WHAT YOU HAVE TO DO ▸ Leave out the pictures and transcribe everything else exactly.

DATA ▸
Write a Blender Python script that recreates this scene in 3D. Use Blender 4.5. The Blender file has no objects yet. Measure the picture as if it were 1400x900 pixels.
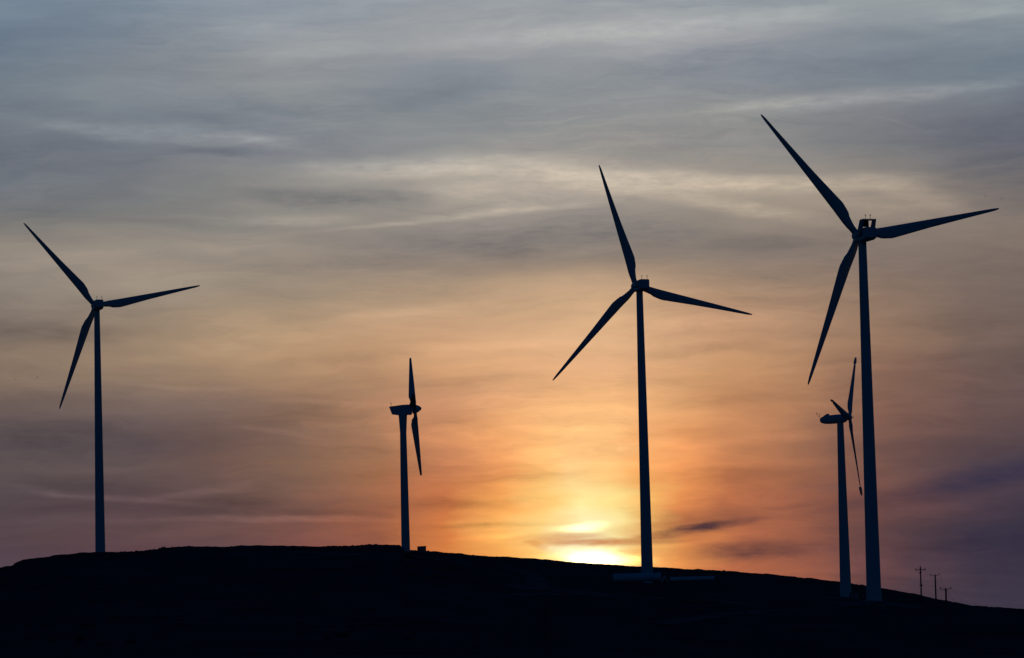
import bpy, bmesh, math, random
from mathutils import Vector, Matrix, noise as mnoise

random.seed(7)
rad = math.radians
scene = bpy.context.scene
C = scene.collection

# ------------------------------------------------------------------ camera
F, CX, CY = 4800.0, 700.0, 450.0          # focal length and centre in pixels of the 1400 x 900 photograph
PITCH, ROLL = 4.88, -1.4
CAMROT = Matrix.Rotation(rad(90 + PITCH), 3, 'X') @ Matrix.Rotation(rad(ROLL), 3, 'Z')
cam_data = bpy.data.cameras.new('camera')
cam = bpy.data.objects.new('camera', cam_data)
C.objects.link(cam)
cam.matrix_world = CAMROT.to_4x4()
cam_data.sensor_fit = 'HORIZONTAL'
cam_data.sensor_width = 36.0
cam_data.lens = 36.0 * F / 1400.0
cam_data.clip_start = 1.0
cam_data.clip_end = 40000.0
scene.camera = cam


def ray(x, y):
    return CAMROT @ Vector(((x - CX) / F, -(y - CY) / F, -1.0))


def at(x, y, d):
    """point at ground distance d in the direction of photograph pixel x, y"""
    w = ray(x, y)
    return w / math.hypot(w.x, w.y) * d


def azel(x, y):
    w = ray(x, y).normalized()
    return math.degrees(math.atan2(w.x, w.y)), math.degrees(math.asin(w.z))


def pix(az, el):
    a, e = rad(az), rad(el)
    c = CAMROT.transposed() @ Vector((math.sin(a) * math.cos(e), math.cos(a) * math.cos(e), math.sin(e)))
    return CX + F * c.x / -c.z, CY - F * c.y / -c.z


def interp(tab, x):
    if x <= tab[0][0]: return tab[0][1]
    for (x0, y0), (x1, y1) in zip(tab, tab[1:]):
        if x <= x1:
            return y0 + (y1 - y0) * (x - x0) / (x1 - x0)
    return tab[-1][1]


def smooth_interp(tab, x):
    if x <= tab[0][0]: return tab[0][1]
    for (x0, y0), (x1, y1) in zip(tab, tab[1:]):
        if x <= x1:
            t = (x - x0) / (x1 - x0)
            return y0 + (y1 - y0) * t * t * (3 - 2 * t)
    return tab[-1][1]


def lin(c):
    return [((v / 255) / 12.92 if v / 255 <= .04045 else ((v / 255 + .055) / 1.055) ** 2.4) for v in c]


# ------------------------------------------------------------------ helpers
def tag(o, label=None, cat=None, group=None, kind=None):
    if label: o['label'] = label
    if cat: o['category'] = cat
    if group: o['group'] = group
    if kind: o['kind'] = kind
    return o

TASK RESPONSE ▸
Write a Blender Python script that recreates this scene in 3D. Use Blender 4.5. The Blender file has no objects yet. Measure the picture as if it were 1400x900 pixels.
import bpy, bmesh, math, random
from mathutils import Vector, Matrix, noise as mnoise

random.seed(7)
rad = math.radians
scene = bpy.context.scene
C = scene.collection

# ------------------------------------------------------------------ camera
F, CX, CY = 4800.0, 700.0, 450.0          # focal length and centre in pixels of the 1400 x 900 photograph
PITCH, ROLL = 4.88, -1.4
CAMROT = Matrix.Rotation(rad(90 + PITCH), 3, 'X') @ Matrix.Rotation(rad(ROLL), 3, 'Z')
cam_data = bpy.data.cameras.new('camera')
cam = bpy.data.objects.new('camera', cam_data)
C.objects.link(cam)
cam.matrix_world = CAMROT.to_4x4()
cam_data.sensor_fit = 'HORIZONTAL'
cam_data.sensor_width = 36.0
cam_data.lens = 36.0 * F / 1400.0
cam_data.clip_start = 1.0
cam_data.clip_end = 40000.0
scene.camera = cam


def ray(x, y):
    return CAMROT @ Vector(((x - CX) / F, -(y - CY) / F, -1.0))


def at(x, y, d):
    """point at ground distance d in the direction of photograph pixel x, y"""
    w = ray(x, y)
    return w / math.hypot(w.x, w.y) * d


def azel(x, y):
    w = ray(x, y).normalized()
    return math.degrees(math.atan2(w.x, w.y)), math.degrees(math.asin(w.z))


def pix(az, el):
    a, e = rad(az), rad(el)
    c = CAMROT.transposed() @ Vector((math.sin(a) * math.cos(e), math.cos(a) * math.cos(e), math.sin(e)))
    return CX + F * c.x / -c.z, CY - F * c.y / -c.z


def interp(tab, x):
    if x <= tab[0][0]: return tab[0][1]
    for (x0, y0), (x1, y1) in zip(tab, tab[1:]):
        if x <= x1:
            return y0 + (y1 - y0) * (x - x0) / (x1 - x0)
    return tab[-1][1]


def smooth_interp(tab, x):
    if x <= tab[0][0]: return tab[0][1]
    for (x0, y0), (x1, y1) in zip(tab, tab[1:]):
        if x <= x1:
            t = (x - x0) / (x1 - x0)
            return y0 + (y1 - y0) * t * t * (3 - 2 * t)
    return tab[-1][1]


def lin(c):
    return [((v / 255) / 12.92 if v / 255 <= .04045 else ((v / 255 + .055) / 1.055) ** 2.4) for v in c]


# ------------------------------------------------------------------ helpers
def tag(o, label=None, cat=None, group=None, kind=None):
    if label: o['label'] = label
    if cat: o['category'] = cat
    if group: o['group'] = group
    if kind: o['kind'] = kind
    return o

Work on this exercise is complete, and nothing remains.